In some ways, the storyline of The Reluctant Outlaw was a very typical captor-captive romance. The hero kidnaps the heroine, but he isn’t really an outlaw. He’s been on a quest for revenge ever since his brother was murdered by thieves. So he joins up with a group of outlaws, pretending to be a wanted man. He believes part of the group was responsible for his brother’s death, but has had absolutely no luck at finding proof. The heroine steps into the picture when she goes to the store the outlaws are robbing. The hero tries to sneak her inside and then away, but the leader notices so the hero has to pretend he’s kidnapping her. He ends up bringing her towards his home, because he doesn’t want the gang tracking her back to her own house. It is very much an “on-the-road” romance, and the hero and heroine have to work through their feelings and the conflicting signals they’re sending to each other. On one hand, I rather liked the innocence of the relationship that the christian theme allowed for. On the other hand, the romance was often reduced to a disappointing level – either with mind-numbing angst (I like you… but I shouldn’t like you… but I do… but I’m not going to tell you) or with silly barriers (ie. the hero likes to tell himself not to fall in love – it will only hurt in the long run). I found the writing to be professional at times, but ridiculously corny at others. To share a couple of my favorites: “I’m not an outlaw. Despite evidence to the contrary, I am a law-abiding, God-fearing, honest-to-goodness farmer” and “She hadn’t lost her heart to an outlaw, but to a farmer-turned-undercover detective! The implications were too huge for her to grasp at that moment.” The external conflict was built up by having the characters make unrealistic choices, and then dragged out almost as long as the romantic conflict. I won’t spoil the final resolution, but the contrived deus ex machina made me want to cringe.

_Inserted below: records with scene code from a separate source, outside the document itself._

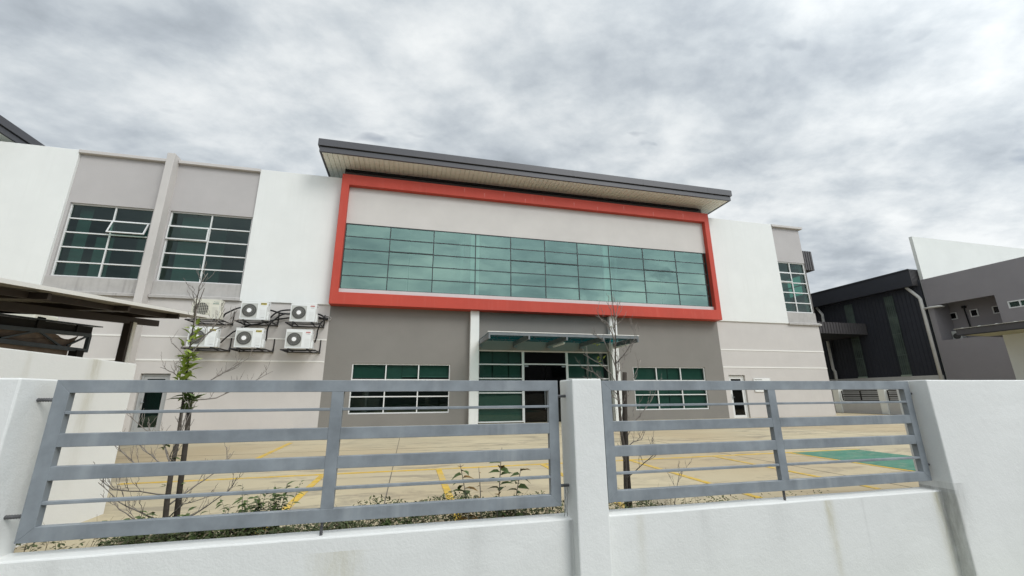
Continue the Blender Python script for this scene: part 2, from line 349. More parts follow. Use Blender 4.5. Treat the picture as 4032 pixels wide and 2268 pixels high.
# recessed bays with their windows
HOLE1=(-12.40,-9.80,4.16,6.94); HOLE2=(-9.25,-6.45,4.16,6.94); HOLE3=(18.86,20.735,4.14,6.93)
MB().wall('y',17.04,.22,-12.5,-6.40,3.6,9.0,[HOLE1,HOLE2]).build('wall',M_lilac,bld)
MB().wall('y',17.04,.22,18.84,20.74,3.6,8.92,[HOLE3]).build('wall',M_lilac,bld)
for (u0,u1,z) in ((-12.5,-9.58,3.51),(-9.28,-6.40,3.51),(18.84,20.90,3.46)):
    B(u0,u1,16.90,17.3,8.905,9.03).build('cornice',M_pale,bld,bev=.008,seg=1)
    MB().prism([(u0,16.90,z),(u0,17.05,z),(u0,17.05,z+.15),(u0,16.90,z+.09)],(u1-u0+.02,0,0)).build('ledge',M_sill,bld)
    B(u0,min(u1,20.76),17.02,17.05,z+.13,4.13).build('stained_sill',M_sill,bld)
B(-9.56,-9.30,16.64,17.1,ZG,9.16).build('pilaster',M_pale,bld,bev=.012,seg=1)
# side walls, back, parapet top, inner floors
MB().wall('x',20.55,.25,17.25,19.3,GRD,9.0,[(17.30,19.2,4.14,6.93)]).build('side_wall',M_pale,bld)
B(20.55,20.80,19.3,40,GRD,9.0).build('side_wall',M_pale,bld)
B(XL,20.55,20.9,21.1,GRD,9.0).build('inner_wall',M_room,bld)
m=MB(); m.box(XL,20.5,17.3,20.9,3.2,3.5); m.box(XL,20.5,17.3,20.9,7.6,7.8)
for x in (-15,-9.5,-5.6,-3.3,1.9,9.4,14.6): m.box(x,x+.12,17.35,20.9,ZG,7.6)
for x in (-10.75,-8.85): m.box(x,x+1.1,18.2,18.3,3.5,7.6)
m.build('inner_floor',M_room,bld)
B(XL,20.5,21.2,40,8.5,8.8).build('back_roof',M_corrL,bld)
# windows ------------------------------------------------------------
def window(x0,x1,z0,z1,yg,mull,trans,fw,fm,gm,name='window',depth=.05,bays=None,label=None):
    m=MB(); h=fw/2
    m.box(x0,x1,yg-depth,yg+depth*.6,z1-fw,z1); m.box(x0,x1,yg-depth,yg+depth*.6,z0,z0+fw)
    m.box(x0,x0+fw,yg-depth,yg+depth*.6,z0+fw,z1-fw); m.box(x1-fw,x1,yg-depth,yg+depth*.6,z0+fw,z1-fw)
    for x in mull: m.box(x-h,x+h,yg-depth+.003,yg+depth*.6-.003,z0+fw,z1-fw)
    for z in trans:
        xs=[x0+fw]+[x for x in mull for x in (x-h,x+h)]+[x1-fw]
        for i in range(0,len(xs),2): m.box(xs[i],xs[i+1],yg-depth+.005,yg+depth*.6-.005,z-h,z+h)
    w=m.build(name,fm,bld,label=label)
    g=MB(); xs=[x0+h]+list(mull)+[x1-h]; zs=[z0+h]+sorted(trans)+[z1-h]
    for i in range(len(xs)-1):
        for j in range(len(zs)-1):
            e=[random.uniform(-.006,.006) for _ in range(4)]
            g.face((xs[i],yg+e[0],zs[j]),(xs[i+1],yg+e[1],zs[j]),(xs[i+1],yg+e[2],zs[j+1]),(xs[i],yg+e[0]+e[2]-e[1],zs[j+1]))
    gg=g.build('pane',gm,w,normals=False)
    return w
window(*HOLE1[:2],HOLE1[2],HOLE1[3],17.16,[-11.02],[6.36,5.82,5.26,4.70],.044,M_wframe,M_glass_lo,label='tall white window with its upper right vent pushed open')
window(*HOLE2[:2],HOLE2[2],HOLE2[3],17.16,[-7.87],[6.36,5.81,5.26,4.70],.044,M_wframe,M_glass_lo)
# open vents
def vent(x0,x1,z0,z1,ang,w):
    m=MB(); t_=.045
    for bx in ((x0,x1,z1-t_,z1),(x0,x1,z0,z0+t_),(x0,x0+t_,z0+t_,z1-t_),(x1-t_,x1,z0+t_,z1-t_)): m.box(bx[0],bx[1],17.06,17.10,bx[2],bx[3])
    bmesh.ops.rotate(m.bm,verts=m.bm.verts,cent=(0,17.10,z1),matrix=Matrix.Rotation(-ang,3,'X'))
    v=m.build('vent_sash',M_wframe,bld)
    g=MB(); g.face((x0+.02,17.08,z0+.02),(x1-.02,17.08,z0+.02),(x1-.02,17.08,z1-.02),(x0+.02,17.08,z1-.02))
    bmesh.ops.rotate(g.bm,verts=g.bm.verts,cent=(0,17.10,z1),matrix=Matrix.Rotation(-ang,3,'X'))
    g.build('pane',M_glass_lo,v,normals=False)
vent(-11.02,-9.85,5.80,6.34,R(20),None); vent(-9.24,-7.87,5.80,6.35,R(1.5),None)
window(HOLE3[0],20.70,HOLE3[2],HOLE3[3],17.13,[19.72],[6.34,5.78,5.23,4.67],.05,M_wframe,M_glass_lo,name='corner_window')
vent(18.90,19.70,5.80,6.33,R(1.5),None)
m=MB()                                                        # side return of the corner glazing
for z in (4.14,4.67,5.23,5.78,6.34,6.90): m.box(20.60,20.70,17.10,19.2,z-.02,z+.02)
for y in (17.9,19.18): m.box(20.62,20.67,y-.02,y+.02,4.16,6.9)
cw=m.build('corner_window',M_wframe,bld)
g=MB(); g.face((20.66,17.13,4.14),(20.66,19.2,4.14),(20.66,19.2,6.93),(20.66,17.13,6.93)); g.build('pane',glass('side_glass',(.22,.55,.45),(.5,.6,.58),.06),cw,normals=False)
# ground floor windows
window(-2.21,1.55,-.63,1.25,17.09,[-.95,.30],[.64,0.0],.042,M_wframe,M_glass_lo)
window(9.75,13.51,-.65,1.24,17.09,[10.95,12.21],[.63,0.0],.042,M_wframe,M_glass_lo)
m=None
for (u0,u1,z) in ((-2.19,-.97,.70),(-.93,-.35,.64),(-.33,.28,.80),(.32,1.53,.79)): B(u0,u1,17.17,17.18,z,1.25).build('blind',M_blind,bld)
for (u0,u1) in ((9.77,10.94),(10.97,11.56),(11.60,12.2),(12.23,13.49)): B(u0,u1,17.17,17.18,-.62,1.23).build('blind',M_blind,bld)
for (u0,u1,z0,z1) in ((2.80,3.3,.14,1.84),(3.35,4.0,.14,1.84),(4.05,4.55,.14,1.84),(2.75,4.58,-1.0,.10),(6.66,7.5,-1.0,1.84),(7.55,8.4,-1.0,1.84)): B(u0,u1,17.22,17.23,z0,z1).build('blind',M_blind,bld)
for (u0,u1,z0,z1) in ((-12.3,-11.9,4.2,6.9),(-11.6,-11.05,4.2,5.8),(-9.0,-8.0,4.2,6.9)): B(u0,u1,17.45,17.46,z0,z1).build('blind',M_blind,bld)
for (u0,u1,z) in ((-.33,.28,.80),(.32,1.53,.79)): B(u0,u1,17.165,17.185,z-.05,z-.005).build('blind_rail',M_wframe,bld)
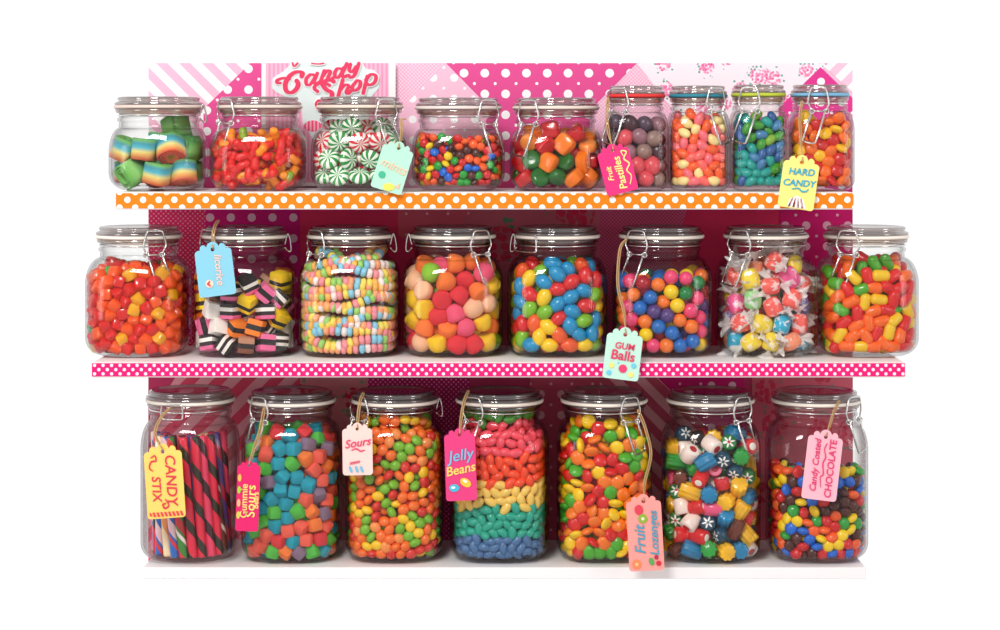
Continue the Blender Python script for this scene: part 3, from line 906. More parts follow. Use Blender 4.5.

Karen Kirst’s The Reluctant Outlaw isn’t a horrible novel by any means - after all, it did manage to keep me interested until the end. It is, unfortunately, a book I would have rather not have started reading in the first place.  I found the overall storyline to be jumbled and disappointing, and – as I’m not a huge reader of christian romance – found nothing in the spiritual elements to make the story worth reading either.